The Minnesota Legislature did something nice for a batch of state businesses during the 2021 session: passing a law that could save them hundreds of millions of dollars in federal income taxes. 

The change was all the more attractive to lawmakers from both parties because it didn’t cost the state a penny.

Known as the “pass-through entity tax” — and sometimes called the SALT cap workaround — the new Minnesota law followed similar laws passed in at least 22 other states, all aimed at helping businesses get around an unpopular 2017 change in federal law. 

That law capped the deductibility of state and local taxes (SALT) at $10,000 per taxpayer. It was seen by some as a way for a Republican Congress and then-President Trump to reduce deductions in high-tax states, which are often Democratic states. The same federal law, however, included other tax-rate reductions that led to more taxpayers choosing standard deductions instead of itemizing deductions like state and local taxes.

“I knew when the Trump tax bill passed that this was going to be a huge problem for blue states,” said Rep. Greg Davids, of Preston, the ranking Republican on the Minnesota House Taxes Committee. “A lot of folks in the past in Minnesota who have been able to deduct their state and local taxes were no longer going to be able to, anything above $10,000.”

But the workaround for business partnerships, limited liability companies and so-called S corporations — think law, accounting and financial services firms — is designed to help. Normally, these entities don’t pay taxes at the business level but instead “pass through” income and tax liability to the owners or partners, who then pay individual income taxes to the state and federal governments.

The new pass-through entity tax plan shifts the tax burden from the individual owners, who are subject to the SALT cap, to the business entity, which is not. Because the state gets roughly the same revenue either way, the state treasury is held harmless. 

But the federal treasury is not. And the change means that the affected businesses are now on par with corporations that have been permitted to fully deduct state corporate income taxes from federal taxes.

But it doesn’t help sole proprietors or limited liability companies with a single owner. 

“If people are set up to take advantage of the new law, they’re gonna come out quite well,” Davids said. 

It was Davids’ House File 1909 that introduced the change and was included by House Taxes Chair Paul Marquart, DFL-Dilworth, in the Taxes omnibus bill passed last summer. Senate Taxes Committee Chair Carla Nelson, R-Rochester, sponsored the Senate version.

A national business association called Main Street Employers has been lobbying states to make the change. The group estimates that if half the eligible businesses elect to pay pass-through taxes instead of individual income taxes, they could save nearly $6 billion, assuming a 30 percent marginal federal tax rate.

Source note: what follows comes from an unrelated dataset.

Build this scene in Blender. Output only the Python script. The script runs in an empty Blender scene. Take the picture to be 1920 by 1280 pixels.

The same group estimates that if half of Minnesota’s 163,000 S Corporations and partnerships took advantage of the option, they could save nearly $200 million in federal taxes.

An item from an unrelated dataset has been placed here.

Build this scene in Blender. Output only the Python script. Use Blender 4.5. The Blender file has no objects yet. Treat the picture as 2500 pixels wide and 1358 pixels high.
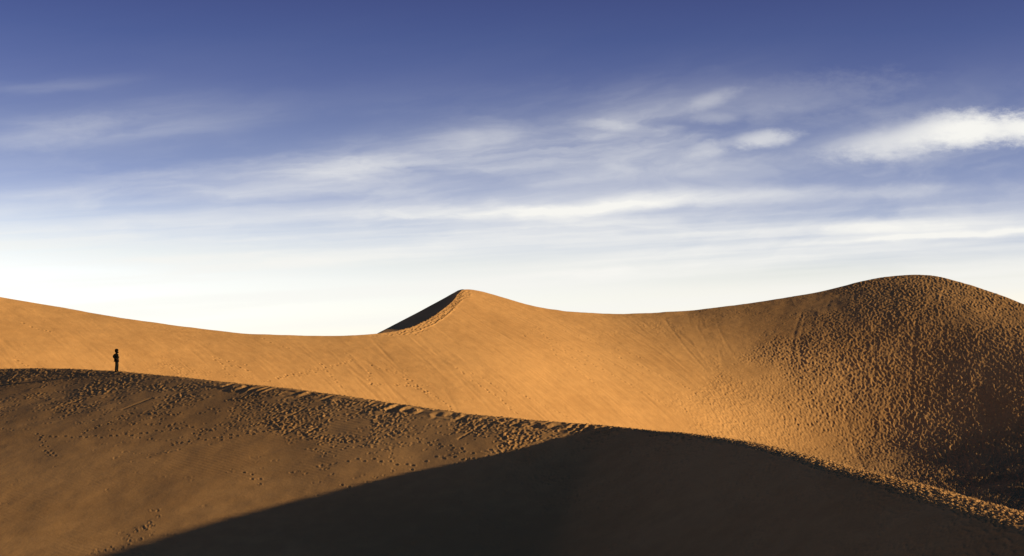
import bpy, bmesh, math, random
import numpy as np
from mathutils import Vector

# ------------------------------------------------------------------ basics
F = 3847.0            # focal length in photo pixels (2500 px wide)
HOR = 1000.0          # photo row of the horizon: the camera looks level with a shifted lens
EL, AZ = math.radians(9.0), math.radians(10.0)   # sun: low, from the right and a little behind the camera
rng = np.random.default_rng(11)
C = bpy.context.scene.collection


def world(px, py, D):
    px = np.asarray(px, float); py = np.asarray(py, float); D = np.asarray(D, float)
    return np.stack([D * (px - 1250) / F, D + 0 * px, D * (HOR - py) / F], -1)


# ------------------------------------------------------------------ noise
_TAB = {}


def vnoise(x, y, seed):
    """smooth lattice noise in -1..1"""
    if seed not in _TAB: _TAB[seed] = np.random.default_rng(seed).random((256, 256)) * 2 - 1
    tab = _TAB[seed]
    xi = np.floor(x).astype(np.int64); yi = np.floor(y).astype(np.int64)
    fx = x - xi; fy = y - yi
    fx = fx * fx * fx * (fx * (fx * 6 - 15) + 10); fy = fy * fy * fy * (fy * (fy * 6 - 15) + 10)
    a = tab[xi & 255, yi & 255]; b = tab[(xi + 1) & 255, yi & 255]
    c = tab[xi & 255, (yi + 1) & 255]; d = tab[(xi + 1) & 255, (yi + 1) & 255]
    return (a * (1 - fx) + b * fx) * (1 - fy) + (c * (1 - fx) + d * fx) * fy


def fbm(x, y, seed, octv=4, gain=.5):
    s = 0; a = 1.0; t = 0
    for o in range(octv):
        s = s + a * vnoise(x * 2 ** o + 17.3 * o, y * 2 ** o - 9.1 * o, seed + o); t += a; a *= gain
    return s / t


def sstep(a, b, x):
    t = np.clip((x - a) / (b - a), 0, 1); return t * t * (3 - 2 * t)


class Raster:
    """a height map in world metres, sampled bilinearly"""
    def __init__(s, x0, x1, y0, y1, res):
        s.x0, s.y0, s.res = x0, y0, res
        s.nx = int((x1 - x0) / res) + 1; s.ny = int((y1 - y0) / res) + 1
        s.H = np.zeros((s.nx, s.ny))

    def grid(s):
        return np.meshgrid(s.x0 + s.res * np.arange(s.nx), s.y0 + s.res * np.arange(s.ny), indexing='ij')

    def sample(s, X, Y, H=None):
        H = s.H if H is None else H
        a = np.clip((X - s.x0) / s.res, 0, s.nx - 1.001); b = np.clip((Y - s.y0) / s.res, 0, s.ny - 1.001)
        i = a.astype(int); j = b.astype(int); fx = a - i; fy = b - j
        return (H[i, j] * (1 - fx) + H[i + 1, j] * fx) * (1 - fy) + (H[i, j + 1] * (1 - fx) + H[i + 1, j + 1] * fx) * fy

    def print_(s, x, y, ang, L, W, depth, rim):
        """one footprint: an oval pit with a pushed-up rim"""
        rad = 2.1 * max(L, W)
        i0 = max(0, int((x - rad - s.x0) / s.res)); i1 = min(s.nx, int((x + rad - s.x0) / s.res) + 2)
        j0 = max(0, int((y - rad - s.y0) / s.res)); j1 = min(s.ny, int((y + rad - s.y0) / s.res) + 2)
        if i1 <= i0 or j1 <= j0: return
        gx = s.x0 + s.res * np.arange(i0, i1)[:, None] - x; gy = s.y0 + s.res * np.arange(j0, j1)[None] - y
        ca, sa = math.cos(ang), math.sin(ang)
        a = (gx * ca + gy * sa) / L; b = (-gx * sa + gy * ca) / W
        r2 = a * a + b * b
        w = np.exp(-r2 * r2 * .45)
        k = -depth * np.exp(-r2 * r2 * 1.1) + rim * np.exp(-((np.sqrt(r2) - 1.3) / .33) ** 2) * (1 + .6 * a)
        h = s.H[i0:i1, j0:j1]
        h *= 1 - .75 * w; h += k

    def line(s, x, y, W, amp):
        rad = 2.2 * W
        i0 = max(0, int((x - rad - s.x0) / s.res)); i1 = min(s.nx, int((x + rad - s.x0) / s.res) + 2)
        j0 = max(0, int((y - rad - s.y0) / s.res)); j1 = min(s.ny, int((y + rad - s.y0) / s.res) + 2)
        if i1 <= i0 or j1 <= j0: return
        gx = s.x0 + s.res * np.arange(i0, i1)[:, None] - x; gy = s.y0 + s.res * np.arange(j0, j1)[None] - y
        s.H[i0:i1, j0:j1] += amp * np.exp(-(gx * gx + gy * gy) / (W * W))


def grid_mesh(name, P, mat, kind='structure'):
    """P: (n, m, 3) array of points -> one smooth-shaded sheet"""
    n, m = P.shape[:2]
    me = bpy.data.meshes.new(name)
    idx = np.arange(n * m).reshape(n, m)
    q = np.stack([idx[:-1, :-1], idx[1:, :-1], idx[1:, 1:], idx[:-1, 1:]], -1).reshape(-1, 4)
    me.vertices.add(n * m); me.vertices.foreach_set('co', P.reshape(-1).astype(np.float32))
    me.loops.add(q.size); me.loops.foreach_set('vertex_index', q.reshape(-1).astype(np.int32))
    me.polygons.add(len(q)); me.polygons.foreach_set('loop_start', (np.arange(len(q)) * 4).astype(np.int32))
    me.polygons.foreach_set('loop_total', np.full(len(q), 4, np.int32))
    me.polygons.foreach_set('use_smooth', np.ones(len(q), bool))
    me.update(calc_edges=True)
    if me.polygons[len(q) // 2].normal.z < 0: me.flip_normals()
    me.materials.append(mat)
    o = bpy.data.objects.new(name, me); C.objects.link(o); o['kind'] = kind
    return o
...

While the federal government has rejected other ways to get around the SALT cap, an IRS ruling in 2020 allowed the pass-through entity tax to proceed.

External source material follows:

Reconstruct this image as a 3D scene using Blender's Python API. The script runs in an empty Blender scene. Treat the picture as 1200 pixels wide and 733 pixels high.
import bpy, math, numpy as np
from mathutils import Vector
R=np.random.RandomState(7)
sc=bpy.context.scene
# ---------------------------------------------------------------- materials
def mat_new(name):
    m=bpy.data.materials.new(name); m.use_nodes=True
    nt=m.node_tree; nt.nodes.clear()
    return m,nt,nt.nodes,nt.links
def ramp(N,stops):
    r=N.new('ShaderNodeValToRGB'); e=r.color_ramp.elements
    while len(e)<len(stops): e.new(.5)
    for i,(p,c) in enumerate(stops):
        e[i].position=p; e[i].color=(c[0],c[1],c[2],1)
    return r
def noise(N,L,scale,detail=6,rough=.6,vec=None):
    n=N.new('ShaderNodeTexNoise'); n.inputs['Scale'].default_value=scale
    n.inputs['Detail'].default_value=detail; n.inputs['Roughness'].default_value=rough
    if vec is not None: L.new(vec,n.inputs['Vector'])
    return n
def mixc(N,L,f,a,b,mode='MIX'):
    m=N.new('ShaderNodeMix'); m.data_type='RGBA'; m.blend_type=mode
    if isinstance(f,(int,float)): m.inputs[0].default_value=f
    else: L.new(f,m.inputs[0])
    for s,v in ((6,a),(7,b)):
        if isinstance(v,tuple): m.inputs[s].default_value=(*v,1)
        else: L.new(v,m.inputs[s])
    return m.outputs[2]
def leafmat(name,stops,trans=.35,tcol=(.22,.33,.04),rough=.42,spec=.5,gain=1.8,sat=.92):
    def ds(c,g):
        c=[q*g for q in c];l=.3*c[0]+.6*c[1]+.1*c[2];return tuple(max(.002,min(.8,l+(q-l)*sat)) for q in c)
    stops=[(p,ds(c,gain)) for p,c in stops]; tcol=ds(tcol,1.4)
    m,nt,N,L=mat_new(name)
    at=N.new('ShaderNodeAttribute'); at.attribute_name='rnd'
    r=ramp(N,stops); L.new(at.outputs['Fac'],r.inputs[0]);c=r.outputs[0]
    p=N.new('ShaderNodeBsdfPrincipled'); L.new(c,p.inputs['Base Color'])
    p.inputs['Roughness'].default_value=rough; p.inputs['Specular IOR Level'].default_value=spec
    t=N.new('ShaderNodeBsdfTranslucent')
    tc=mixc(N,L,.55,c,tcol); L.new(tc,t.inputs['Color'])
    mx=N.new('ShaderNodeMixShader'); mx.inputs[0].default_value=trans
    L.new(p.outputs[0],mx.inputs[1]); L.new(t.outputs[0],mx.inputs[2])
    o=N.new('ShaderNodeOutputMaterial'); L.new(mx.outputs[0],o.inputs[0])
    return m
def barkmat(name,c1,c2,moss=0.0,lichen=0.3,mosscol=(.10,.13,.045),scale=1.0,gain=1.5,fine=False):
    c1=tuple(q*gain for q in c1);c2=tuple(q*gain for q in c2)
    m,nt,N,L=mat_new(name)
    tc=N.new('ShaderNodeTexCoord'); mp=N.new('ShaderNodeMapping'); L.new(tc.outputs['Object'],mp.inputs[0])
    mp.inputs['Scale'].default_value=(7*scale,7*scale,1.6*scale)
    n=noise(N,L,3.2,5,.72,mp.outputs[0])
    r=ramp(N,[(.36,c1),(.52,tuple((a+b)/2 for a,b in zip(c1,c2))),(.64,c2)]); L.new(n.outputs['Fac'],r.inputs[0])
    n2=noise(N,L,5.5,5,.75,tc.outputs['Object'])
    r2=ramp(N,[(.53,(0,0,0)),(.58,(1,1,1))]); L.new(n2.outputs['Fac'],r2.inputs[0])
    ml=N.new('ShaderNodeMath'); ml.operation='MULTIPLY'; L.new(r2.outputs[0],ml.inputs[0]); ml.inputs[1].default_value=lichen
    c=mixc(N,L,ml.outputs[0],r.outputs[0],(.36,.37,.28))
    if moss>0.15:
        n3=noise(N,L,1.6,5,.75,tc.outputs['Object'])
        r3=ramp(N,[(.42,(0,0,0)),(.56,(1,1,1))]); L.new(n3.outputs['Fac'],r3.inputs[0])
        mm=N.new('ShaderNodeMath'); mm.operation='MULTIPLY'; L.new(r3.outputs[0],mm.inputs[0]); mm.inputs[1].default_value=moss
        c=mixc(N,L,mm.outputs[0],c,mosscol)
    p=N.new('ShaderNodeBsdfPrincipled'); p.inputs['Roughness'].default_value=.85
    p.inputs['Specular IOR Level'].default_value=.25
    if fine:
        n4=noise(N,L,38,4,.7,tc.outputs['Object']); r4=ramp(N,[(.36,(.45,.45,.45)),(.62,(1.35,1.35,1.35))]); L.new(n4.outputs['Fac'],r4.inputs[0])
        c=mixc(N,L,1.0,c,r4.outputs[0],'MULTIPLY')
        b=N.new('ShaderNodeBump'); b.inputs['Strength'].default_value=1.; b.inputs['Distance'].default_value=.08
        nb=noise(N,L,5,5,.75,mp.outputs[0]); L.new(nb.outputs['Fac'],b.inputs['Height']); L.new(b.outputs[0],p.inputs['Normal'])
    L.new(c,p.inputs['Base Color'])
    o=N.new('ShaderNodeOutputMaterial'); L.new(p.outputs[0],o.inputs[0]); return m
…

Nothing in the change helps individual taxpayers who get income from wages who are still under the $10,000 SALT cap, however. Other schemes to that end, and a multi-state lawsuit against the cap, have not been successful. While the U.S. House of Representatives increased the cap to $80,000 in the Build Back Better bill, that legislation recently stalled in the U.S. Senate.

The existence of the new tax plan first surfaced outside of the world of lawmakers, lobbyists and tax accountants last week, when a tax collections report was issued by Minnesota Management and Budget. 

At one level, the report on taxes collected by the state in Minnesota showed a continued increase in collection over what was expected. But the Revenue and Economic Update released Jan. 10 also stated that of the $833 million that exceeded predictions, $471 million of it was due to the timing of the pass-through entity tax.  That money was paid  in December but will be returned to the partners and owners of those businesses through tax credits on their individual income taxes due in April.

Still, the amount paid last month in pass-through entity taxes is far greater than the $50 million MMB had expected in its December forecast.